The use of firewood for cooking is one that impacts on women and girls in a big way. 

They were in the gorge, meaning they would have to make the arduous journey up the slope with their bundles.

I noticed that the expedition actually benefits villagers immensely. 

They have the opportunity to supply board and lodging for a fee. 

At the two schools we slept overnight (Mate and Malimong), they had organised mattresses and warm blankets in the classrooms. 

There was no electricity, with generators powering the lights, but there was warm food and at both schools the women stayed up the whole night to make sure hot water was available for M5 from as early as 3am.
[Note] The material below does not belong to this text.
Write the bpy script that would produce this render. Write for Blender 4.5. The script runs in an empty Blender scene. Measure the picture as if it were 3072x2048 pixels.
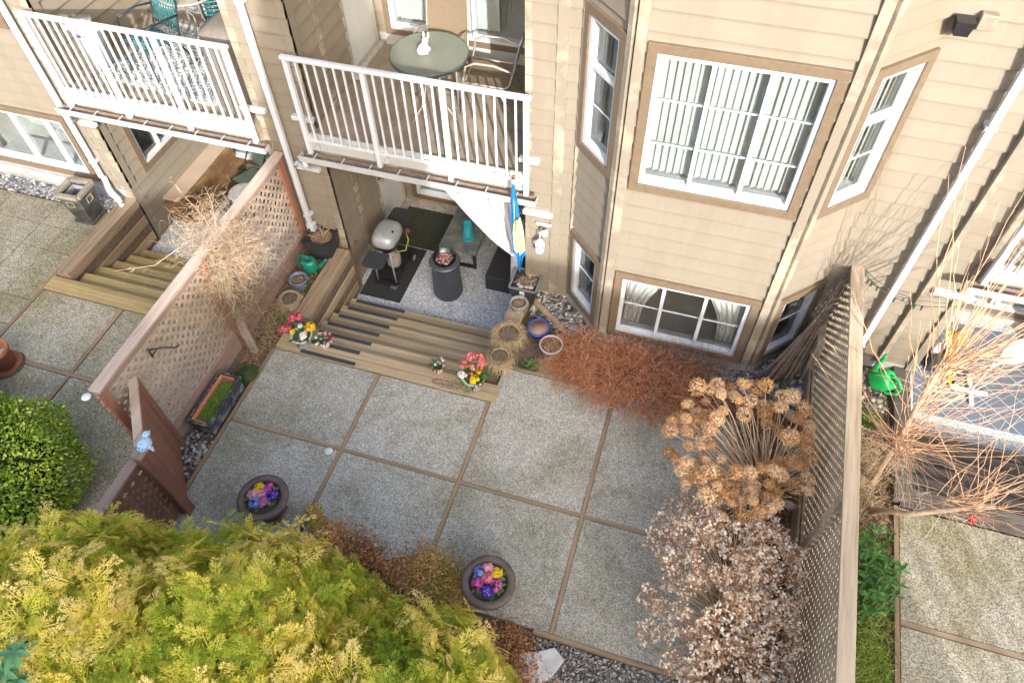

Trading along some of the inhabited routes was common.  Pascalina and her friends ran out of motoho, a homemade drink and they were agile enough to go back for more and station themselves ahead of us around the bend. 

She took a liking to my American flag bandana and I gladly left it with her.  

On Saturday afternoon, about half way to Malimong, we encountered two women selling mangangajane, dried peaches along the road. 

I stopped to buy a packet which I ate quite a lot, for the first time. 

This was something I was later to regret in the early hours of Sunday morning and I wasn’t alone. 

“How can I walk when my stomach is running away?” my neighbour in the next latrine joked ruefully.

Unbelievable as it may sound it was brisk business for alcohol sellers in the places that we stopped, with the few drinkers claiming that it kept them going for longer. 

One elderly woman arrived with a crate of beer and by the time we left she was holding a wad of cash. 

The empty plastic bottles of water were hugely popular, with boys and girls scrambling for them at resting points and along the hills wherever we passed near a village. 

I couldn’t help thinking how ecstatic they would be if someone was to donate proper water bottles to them. 

“Never again!” was my answer on the first day whenever someone asked me if I would do it again. 

However the euphoria and adrenalin rush on summiting the “white rock” cliff to Malimong on Saturday night and later arriving in Thaba Bosiu on Sunday is addictive. 

I am already scheming how I am going to be better prepared physically and mentally come the next walk in March 2012!